Start of Listed entries

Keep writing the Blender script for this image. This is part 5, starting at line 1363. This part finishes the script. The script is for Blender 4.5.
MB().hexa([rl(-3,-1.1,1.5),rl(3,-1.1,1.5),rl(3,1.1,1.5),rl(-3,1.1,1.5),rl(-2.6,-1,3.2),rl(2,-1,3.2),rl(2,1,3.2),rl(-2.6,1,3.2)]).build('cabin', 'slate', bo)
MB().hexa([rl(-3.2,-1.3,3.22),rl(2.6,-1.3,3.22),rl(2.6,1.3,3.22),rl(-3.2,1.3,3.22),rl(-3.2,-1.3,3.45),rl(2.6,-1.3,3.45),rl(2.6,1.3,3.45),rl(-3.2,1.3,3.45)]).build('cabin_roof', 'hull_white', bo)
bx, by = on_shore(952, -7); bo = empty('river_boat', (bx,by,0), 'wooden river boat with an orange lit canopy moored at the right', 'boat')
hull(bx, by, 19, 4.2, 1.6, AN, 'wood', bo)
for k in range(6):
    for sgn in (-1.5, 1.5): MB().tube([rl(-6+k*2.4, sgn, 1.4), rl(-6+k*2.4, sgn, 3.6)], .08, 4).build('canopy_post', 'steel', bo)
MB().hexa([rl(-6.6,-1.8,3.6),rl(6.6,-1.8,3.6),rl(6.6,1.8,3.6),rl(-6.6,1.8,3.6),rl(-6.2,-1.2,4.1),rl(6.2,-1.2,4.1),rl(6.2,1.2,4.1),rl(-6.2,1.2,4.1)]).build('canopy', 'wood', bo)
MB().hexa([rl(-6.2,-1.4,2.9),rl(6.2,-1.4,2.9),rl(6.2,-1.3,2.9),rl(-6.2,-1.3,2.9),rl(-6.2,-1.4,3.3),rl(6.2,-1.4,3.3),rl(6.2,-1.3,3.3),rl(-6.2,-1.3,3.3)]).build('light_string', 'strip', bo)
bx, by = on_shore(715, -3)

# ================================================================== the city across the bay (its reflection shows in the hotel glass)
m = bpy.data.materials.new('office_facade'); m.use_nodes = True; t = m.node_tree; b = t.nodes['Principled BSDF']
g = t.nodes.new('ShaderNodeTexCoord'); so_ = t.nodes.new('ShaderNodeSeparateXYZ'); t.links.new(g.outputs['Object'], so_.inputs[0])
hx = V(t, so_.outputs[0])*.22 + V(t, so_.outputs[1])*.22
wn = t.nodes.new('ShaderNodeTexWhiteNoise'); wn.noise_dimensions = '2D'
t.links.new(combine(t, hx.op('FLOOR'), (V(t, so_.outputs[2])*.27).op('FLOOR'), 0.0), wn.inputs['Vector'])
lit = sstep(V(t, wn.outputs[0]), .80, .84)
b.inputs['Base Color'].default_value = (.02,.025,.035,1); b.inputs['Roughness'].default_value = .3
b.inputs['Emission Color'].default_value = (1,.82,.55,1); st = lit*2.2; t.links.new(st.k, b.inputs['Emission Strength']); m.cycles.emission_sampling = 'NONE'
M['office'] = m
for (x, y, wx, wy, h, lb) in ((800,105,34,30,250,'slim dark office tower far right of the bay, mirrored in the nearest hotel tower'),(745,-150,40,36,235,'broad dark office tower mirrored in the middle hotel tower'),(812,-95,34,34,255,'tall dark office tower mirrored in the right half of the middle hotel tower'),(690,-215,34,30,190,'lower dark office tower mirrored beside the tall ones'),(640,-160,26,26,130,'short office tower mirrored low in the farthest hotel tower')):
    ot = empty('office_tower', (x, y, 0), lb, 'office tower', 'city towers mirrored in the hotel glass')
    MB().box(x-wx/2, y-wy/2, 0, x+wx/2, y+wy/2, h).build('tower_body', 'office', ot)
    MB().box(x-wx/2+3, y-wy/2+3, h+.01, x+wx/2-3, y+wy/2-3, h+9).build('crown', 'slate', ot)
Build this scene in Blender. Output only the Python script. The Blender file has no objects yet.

End of Listed entries

◆ Task to complete: Repeat the material above in full, quoting it exactly.

◆ Task response:
Keep writing the Blender script for this image. This is part 5, starting at line 1363. This part finishes the script. The script is for Blender 4.5.
MB().hexa([rl(-3,-1.1,1.5),rl(3,-1.1,1.5),rl(3,1.1,1.5),rl(-3,1.1,1.5),rl(-2.6,-1,3.2),rl(2,-1,3.2),rl(2,1,3.2),rl(-2.6,1,3.2)]).build('cabin', 'slate', bo)
MB().hexa([rl(-3.2,-1.3,3.22),rl(2.6,-1.3,3.22),rl(2.6,1.3,3.22),rl(-3.2,1.3,3.22),rl(-3.2,-1.3,3.45),rl(2.6,-1.3,3.45),rl(2.6,1.3,3.45),rl(-3.2,1.3,3.45)]).build('cabin_roof', 'hull_white', bo)
bx, by = on_shore(952, -7); bo = empty('river_boat', (bx,by,0), 'wooden river boat with an orange lit canopy moored at the right', 'boat')
hull(bx, by, 19, 4.2, 1.6, AN, 'wood', bo)
for k in range(6):
    for sgn in (-1.5, 1.5): MB().tube([rl(-6+k*2.4, sgn, 1.4), rl(-6+k*2.4, sgn, 3.6)], .08, 4).build('canopy_post', 'steel', bo)
MB().hexa([rl(-6.6,-1.8,3.6),rl(6.6,-1.8,3.6),rl(6.6,1.8,3.6),rl(-6.6,1.8,3.6),rl(-6.2,-1.2,4.1),rl(6.2,-1.2,4.1),rl(6.2,1.2,4.1),rl(-6.2,1.2,4.1)]).build('canopy', 'wood', bo)
MB().hexa([rl(-6.2,-1.4,2.9),rl(6.2,-1.4,2.9),rl(6.2,-1.3,2.9),rl(-6.2,-1.3,2.9),rl(-6.2,-1.4,3.3),rl(6.2,-1.4,3.3),rl(6.2,-1.3,3.3),rl(-6.2,-1.3,3.3)]).build('light_string', 'strip', bo)
bx, by = on_shore(715, -3)

# ================================================================== the city across the bay (its reflection shows in the hotel glass)
m = bpy.data.materials.new('office_facade'); m.use_nodes = True; t = m.node_tree; b = t.nodes['Principled BSDF']
g = t.nodes.new('ShaderNodeTexCoord'); so_ = t.nodes.new('ShaderNodeSeparateXYZ'); t.links.new(g.outputs['Object'], so_.inputs[0])
hx = V(t, so_.outputs[0])*.22 + V(t, so_.outputs[1])*.22
wn = t.nodes.new('ShaderNodeTexWhiteNoise'); wn.noise_dimensions = '2D'
t.links.new(combine(t, hx.op('FLOOR'), (V(t, so_.outputs[2])*.27).op('FLOOR'), 0.0), wn.inputs['Vector'])
lit = sstep(V(t, wn.outputs[0]), .80, .84)
b.inputs['Base Color'].default_value = (.02,.025,.035,1); b.inputs['Roughness'].default_value = .3
b.inputs['Emission Color'].default_value = (1,.82,.55,1); st = lit*2.2; t.links.new(st.k, b.inputs['Emission Strength']); m.cycles.emission_sampling = 'NONE'
M['office'] = m
for (x, y, wx, wy, h, lb) in ((800,105,34,30,250,'slim dark office tower far right of the bay, mirrored in the nearest hotel tower'),(745,-150,40,36,235,'broad dark office tower mirrored in the middle hotel tower'),(812,-95,34,34,255,'tall dark office tower mirrored in the right half of the middle hotel tower'),(690,-215,34,30,190,'lower dark office tower mirrored beside the tall ones'),(640,-160,26,26,130,'short office tower mirrored low in the farthest hotel tower')):
    ot = empty('office_tower', (x, y, 0), lb, 'office tower', 'city towers mirrored in the hotel glass')
    MB().box(x-wx/2, y-wy/2, 0, x+wx/2, y+wy/2, h).build('tower_body', 'office', ot)
    MB().box(x-wx/2+3, y-wy/2+3, h+.01, x+wx/2-3, y+wy/2-3, h+9).build('crown', 'slate', ot)
Build this scene in Blender. Output only the Python script. The Blender file has no objects yet.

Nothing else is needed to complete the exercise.